--- Task statement ---
Repeat exactly what appears from the opening line of the listing to the line with "return Vector(((u - CX)", inclusive.

[Raw records]
## BEGIN

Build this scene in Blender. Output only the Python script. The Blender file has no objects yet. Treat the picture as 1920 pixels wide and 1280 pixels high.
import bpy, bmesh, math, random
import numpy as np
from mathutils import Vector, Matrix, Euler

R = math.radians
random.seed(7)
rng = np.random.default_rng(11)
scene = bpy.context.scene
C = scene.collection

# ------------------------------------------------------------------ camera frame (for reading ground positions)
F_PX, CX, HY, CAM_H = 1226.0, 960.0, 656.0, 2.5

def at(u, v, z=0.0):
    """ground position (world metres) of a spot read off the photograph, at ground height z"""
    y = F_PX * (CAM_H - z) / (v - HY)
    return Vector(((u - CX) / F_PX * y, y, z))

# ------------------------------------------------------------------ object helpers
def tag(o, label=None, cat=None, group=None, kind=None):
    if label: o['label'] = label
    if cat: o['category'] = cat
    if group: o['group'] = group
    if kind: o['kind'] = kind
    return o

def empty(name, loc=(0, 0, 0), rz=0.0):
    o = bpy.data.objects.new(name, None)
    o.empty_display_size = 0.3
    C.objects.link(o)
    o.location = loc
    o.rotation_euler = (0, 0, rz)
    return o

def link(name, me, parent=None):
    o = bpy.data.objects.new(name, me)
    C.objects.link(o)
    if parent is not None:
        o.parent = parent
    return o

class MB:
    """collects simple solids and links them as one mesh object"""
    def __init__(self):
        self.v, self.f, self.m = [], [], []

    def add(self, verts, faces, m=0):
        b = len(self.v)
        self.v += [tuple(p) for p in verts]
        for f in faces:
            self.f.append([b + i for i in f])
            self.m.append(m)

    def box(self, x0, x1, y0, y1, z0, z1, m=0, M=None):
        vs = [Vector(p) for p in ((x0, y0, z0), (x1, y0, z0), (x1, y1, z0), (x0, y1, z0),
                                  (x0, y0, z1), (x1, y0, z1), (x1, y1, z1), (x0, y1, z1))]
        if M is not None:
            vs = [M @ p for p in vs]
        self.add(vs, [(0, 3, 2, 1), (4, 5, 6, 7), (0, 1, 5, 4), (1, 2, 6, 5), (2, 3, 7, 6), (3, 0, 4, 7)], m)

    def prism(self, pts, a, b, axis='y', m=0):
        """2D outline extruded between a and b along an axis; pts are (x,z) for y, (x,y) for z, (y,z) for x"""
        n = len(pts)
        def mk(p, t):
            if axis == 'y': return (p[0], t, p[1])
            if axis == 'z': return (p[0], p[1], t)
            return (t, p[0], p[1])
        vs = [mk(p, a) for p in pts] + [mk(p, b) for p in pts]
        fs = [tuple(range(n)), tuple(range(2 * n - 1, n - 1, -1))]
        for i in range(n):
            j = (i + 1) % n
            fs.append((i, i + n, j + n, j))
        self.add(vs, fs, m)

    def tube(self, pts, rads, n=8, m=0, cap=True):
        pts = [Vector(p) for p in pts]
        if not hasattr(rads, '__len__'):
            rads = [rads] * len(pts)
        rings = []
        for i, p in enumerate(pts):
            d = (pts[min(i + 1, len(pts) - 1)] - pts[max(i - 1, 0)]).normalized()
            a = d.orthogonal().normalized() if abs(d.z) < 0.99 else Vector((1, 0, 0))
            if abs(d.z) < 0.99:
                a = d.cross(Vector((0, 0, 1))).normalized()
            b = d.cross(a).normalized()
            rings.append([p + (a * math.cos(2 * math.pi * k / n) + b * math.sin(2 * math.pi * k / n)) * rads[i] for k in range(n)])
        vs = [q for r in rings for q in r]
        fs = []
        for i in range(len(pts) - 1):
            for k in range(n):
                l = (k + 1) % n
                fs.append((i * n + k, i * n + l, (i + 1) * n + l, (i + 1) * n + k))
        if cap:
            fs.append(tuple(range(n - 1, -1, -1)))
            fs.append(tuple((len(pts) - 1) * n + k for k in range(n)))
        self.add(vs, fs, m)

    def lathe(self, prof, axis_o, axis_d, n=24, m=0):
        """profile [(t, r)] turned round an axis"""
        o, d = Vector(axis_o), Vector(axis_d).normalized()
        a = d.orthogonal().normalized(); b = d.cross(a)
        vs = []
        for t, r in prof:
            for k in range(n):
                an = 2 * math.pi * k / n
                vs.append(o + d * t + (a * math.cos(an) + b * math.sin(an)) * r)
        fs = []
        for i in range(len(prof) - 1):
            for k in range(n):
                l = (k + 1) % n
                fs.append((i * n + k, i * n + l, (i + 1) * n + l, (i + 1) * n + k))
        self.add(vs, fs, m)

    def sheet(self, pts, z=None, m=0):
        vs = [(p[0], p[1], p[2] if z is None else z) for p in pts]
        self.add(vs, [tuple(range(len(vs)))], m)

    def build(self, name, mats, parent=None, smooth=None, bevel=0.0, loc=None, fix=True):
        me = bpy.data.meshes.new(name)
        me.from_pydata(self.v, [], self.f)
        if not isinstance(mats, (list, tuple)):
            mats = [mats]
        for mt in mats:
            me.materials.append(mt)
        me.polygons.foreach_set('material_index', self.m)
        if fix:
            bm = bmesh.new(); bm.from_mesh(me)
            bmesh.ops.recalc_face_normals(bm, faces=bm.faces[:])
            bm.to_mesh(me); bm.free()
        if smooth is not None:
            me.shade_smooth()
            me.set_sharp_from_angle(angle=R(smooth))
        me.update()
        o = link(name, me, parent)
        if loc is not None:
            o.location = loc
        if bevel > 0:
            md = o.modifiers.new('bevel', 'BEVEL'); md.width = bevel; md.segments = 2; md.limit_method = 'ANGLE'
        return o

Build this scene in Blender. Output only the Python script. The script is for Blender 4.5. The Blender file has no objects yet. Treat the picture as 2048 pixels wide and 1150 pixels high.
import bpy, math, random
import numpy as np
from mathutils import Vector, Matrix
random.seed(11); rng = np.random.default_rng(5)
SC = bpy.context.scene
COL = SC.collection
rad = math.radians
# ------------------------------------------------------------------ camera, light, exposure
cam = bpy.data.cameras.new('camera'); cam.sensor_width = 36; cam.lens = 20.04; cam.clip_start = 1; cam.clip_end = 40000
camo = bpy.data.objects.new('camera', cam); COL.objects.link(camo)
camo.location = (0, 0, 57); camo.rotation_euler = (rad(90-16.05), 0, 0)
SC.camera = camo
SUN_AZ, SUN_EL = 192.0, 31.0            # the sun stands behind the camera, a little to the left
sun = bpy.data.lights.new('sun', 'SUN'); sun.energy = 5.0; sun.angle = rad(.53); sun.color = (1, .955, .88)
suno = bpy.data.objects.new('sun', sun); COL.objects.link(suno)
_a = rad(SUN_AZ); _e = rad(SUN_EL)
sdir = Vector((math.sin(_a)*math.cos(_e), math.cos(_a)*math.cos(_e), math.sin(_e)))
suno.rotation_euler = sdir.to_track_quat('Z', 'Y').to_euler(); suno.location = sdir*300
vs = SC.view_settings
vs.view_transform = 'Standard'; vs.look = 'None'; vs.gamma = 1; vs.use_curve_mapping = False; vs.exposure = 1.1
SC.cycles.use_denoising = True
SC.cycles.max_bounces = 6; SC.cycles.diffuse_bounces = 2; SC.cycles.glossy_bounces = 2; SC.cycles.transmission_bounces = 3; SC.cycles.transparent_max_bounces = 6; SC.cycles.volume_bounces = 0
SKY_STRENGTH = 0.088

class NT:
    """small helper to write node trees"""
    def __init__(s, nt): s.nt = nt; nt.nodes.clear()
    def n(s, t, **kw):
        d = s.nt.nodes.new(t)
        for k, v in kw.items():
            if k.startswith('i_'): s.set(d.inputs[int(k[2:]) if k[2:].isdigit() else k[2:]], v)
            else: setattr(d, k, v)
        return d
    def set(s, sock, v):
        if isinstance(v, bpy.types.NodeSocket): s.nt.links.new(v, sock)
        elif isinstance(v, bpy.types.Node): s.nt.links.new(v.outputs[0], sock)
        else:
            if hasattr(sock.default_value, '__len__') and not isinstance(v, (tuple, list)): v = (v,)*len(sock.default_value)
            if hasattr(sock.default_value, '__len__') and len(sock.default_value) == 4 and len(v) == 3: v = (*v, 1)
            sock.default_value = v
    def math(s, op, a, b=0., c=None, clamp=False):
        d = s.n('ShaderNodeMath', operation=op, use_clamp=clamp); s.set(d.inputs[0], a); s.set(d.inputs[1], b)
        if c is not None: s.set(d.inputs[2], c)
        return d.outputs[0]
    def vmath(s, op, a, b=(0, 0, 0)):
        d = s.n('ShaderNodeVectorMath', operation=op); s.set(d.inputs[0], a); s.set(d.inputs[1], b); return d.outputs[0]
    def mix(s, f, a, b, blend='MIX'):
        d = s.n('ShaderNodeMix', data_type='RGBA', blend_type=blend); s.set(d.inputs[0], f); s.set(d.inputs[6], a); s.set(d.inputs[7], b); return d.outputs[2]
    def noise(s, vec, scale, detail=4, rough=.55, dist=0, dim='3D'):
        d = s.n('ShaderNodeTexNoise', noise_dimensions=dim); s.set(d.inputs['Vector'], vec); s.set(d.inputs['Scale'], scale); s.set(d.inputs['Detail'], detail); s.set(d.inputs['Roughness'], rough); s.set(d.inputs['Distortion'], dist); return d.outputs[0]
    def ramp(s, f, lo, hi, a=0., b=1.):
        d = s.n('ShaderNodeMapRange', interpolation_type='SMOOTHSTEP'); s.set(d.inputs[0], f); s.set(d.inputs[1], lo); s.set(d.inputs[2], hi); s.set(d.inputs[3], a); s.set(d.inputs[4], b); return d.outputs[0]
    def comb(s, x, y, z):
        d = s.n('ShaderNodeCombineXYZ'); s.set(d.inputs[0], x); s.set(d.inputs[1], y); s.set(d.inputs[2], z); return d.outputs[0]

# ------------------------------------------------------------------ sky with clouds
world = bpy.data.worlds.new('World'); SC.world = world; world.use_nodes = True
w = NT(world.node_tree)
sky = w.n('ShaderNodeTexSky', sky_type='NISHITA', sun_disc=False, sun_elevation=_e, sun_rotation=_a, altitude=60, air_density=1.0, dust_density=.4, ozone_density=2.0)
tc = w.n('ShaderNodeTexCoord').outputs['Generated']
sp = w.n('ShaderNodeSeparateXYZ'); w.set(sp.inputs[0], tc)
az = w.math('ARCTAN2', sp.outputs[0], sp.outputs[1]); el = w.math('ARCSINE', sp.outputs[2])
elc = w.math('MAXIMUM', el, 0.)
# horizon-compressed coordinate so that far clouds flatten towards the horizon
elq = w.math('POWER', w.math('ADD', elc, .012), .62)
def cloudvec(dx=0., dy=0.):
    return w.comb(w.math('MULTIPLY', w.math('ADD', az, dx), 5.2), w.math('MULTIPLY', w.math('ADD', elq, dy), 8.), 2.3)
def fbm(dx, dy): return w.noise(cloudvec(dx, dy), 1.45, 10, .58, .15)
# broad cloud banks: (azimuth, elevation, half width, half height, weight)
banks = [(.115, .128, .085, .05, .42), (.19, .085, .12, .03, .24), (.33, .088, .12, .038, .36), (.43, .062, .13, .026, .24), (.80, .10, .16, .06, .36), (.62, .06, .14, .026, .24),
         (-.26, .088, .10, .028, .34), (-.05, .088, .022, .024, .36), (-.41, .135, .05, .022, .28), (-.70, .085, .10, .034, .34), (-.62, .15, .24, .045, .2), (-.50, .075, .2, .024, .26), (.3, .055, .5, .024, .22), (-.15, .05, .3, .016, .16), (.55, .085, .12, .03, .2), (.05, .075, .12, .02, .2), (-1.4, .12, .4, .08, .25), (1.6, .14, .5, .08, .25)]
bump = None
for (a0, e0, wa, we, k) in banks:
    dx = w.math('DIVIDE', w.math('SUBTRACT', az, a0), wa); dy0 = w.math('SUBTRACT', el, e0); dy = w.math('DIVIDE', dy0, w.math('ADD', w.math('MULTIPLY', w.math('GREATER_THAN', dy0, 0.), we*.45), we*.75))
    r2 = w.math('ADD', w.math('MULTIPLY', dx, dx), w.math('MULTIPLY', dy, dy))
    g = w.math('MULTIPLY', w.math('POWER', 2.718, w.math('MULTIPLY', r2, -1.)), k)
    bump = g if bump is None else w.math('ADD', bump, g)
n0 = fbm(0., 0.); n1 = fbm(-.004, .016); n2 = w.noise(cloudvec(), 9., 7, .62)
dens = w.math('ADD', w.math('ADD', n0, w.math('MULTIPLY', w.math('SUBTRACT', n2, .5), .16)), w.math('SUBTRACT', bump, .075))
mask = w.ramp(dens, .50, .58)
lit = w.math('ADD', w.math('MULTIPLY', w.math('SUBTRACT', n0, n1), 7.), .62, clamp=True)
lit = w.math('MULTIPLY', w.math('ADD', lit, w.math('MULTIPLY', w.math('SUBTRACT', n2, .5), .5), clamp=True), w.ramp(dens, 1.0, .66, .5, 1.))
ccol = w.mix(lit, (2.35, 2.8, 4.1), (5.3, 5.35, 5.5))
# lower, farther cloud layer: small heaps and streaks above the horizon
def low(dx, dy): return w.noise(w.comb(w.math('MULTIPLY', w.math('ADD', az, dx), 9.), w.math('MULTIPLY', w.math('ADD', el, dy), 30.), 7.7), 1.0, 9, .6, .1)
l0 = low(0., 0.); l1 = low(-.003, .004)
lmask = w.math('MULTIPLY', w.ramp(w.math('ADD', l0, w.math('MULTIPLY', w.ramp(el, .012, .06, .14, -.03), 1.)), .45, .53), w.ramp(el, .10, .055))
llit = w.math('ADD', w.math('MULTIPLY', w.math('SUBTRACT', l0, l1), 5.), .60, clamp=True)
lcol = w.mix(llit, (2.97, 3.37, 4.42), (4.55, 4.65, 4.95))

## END

--- Solution for this task ---
Build this scene in Blender. Output only the Python script. The Blender file has no objects yet. Treat the picture as 1920 pixels wide and 1280 pixels high.
import bpy, bmesh, math, random
import numpy as np
from mathutils import Vector, Matrix, Euler

R = math.radians
random.seed(7)
rng = np.random.default_rng(11)
scene = bpy.context.scene
C = scene.collection

# ------------------------------------------------------------------ camera frame (for reading ground positions)
F_PX, CX, HY, CAM_H = 1226.0, 960.0, 656.0, 2.5

def at(u, v, z=0.0):
    """ground position (world metres) of a spot read off the photograph, at ground height z"""
    y = F_PX * (CAM_H - z) / (v - HY)
    return Vector(((u - CX) / F_PX * y, y, z))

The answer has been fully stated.